Can The Rebound Lead To Something More Enduring?
Finisar's 10-year financial history is not great. There has been minimal net free cash flow generation, poor returns on capital, and only recent signs of operating leverage. So while revenue has grown nicely (about 20% on a compound basis) and the company holds the leading share in the optical components space, it's fair to ask what that is all worth.

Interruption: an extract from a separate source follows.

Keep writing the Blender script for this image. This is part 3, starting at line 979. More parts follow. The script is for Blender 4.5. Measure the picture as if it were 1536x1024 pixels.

I do believe the company's products in ROADM and tunable XFP could grab some more share from JDSU (Nasdaq:JDSU), and that could likewise help the company grow with customers like Ciena (not to mention Cisco and Huawei). For better or worse, though, Finisar also needs to see customers like Brocade (Nasdaq:BRCD) and Alcatel-Lucent get their act together. I'm not so optimistic on that front, as I think Alcatel-Lucent's prospects in optics will worsen due to the likes of Ciena.

The Bottom Line
Like Ciena, I believe there is still time to buy these telecom equipment stories. As this quarter demonstrates, Finisar is definitely benefiting from a datacenter upgrade cycle, even while overall enterprise IT spending isn't very good. Add potential rebounds late this year or early next year in enterprise IT and telecom, and things could get interesting for the next year or two.

I think Finisar is worth about $18 today on the basis of long-term sales growth of about 8% and free cash flow growth in the high teens. I'm very nervous about that second projection, as there is no track record here to suggest that Finisar can attain, let alone maintain double-digit free cash flow margins. On the plus side, cash flow barely registers on many tech investors' radar screens, and the EV/sales ratio is not demanding at all at today's level.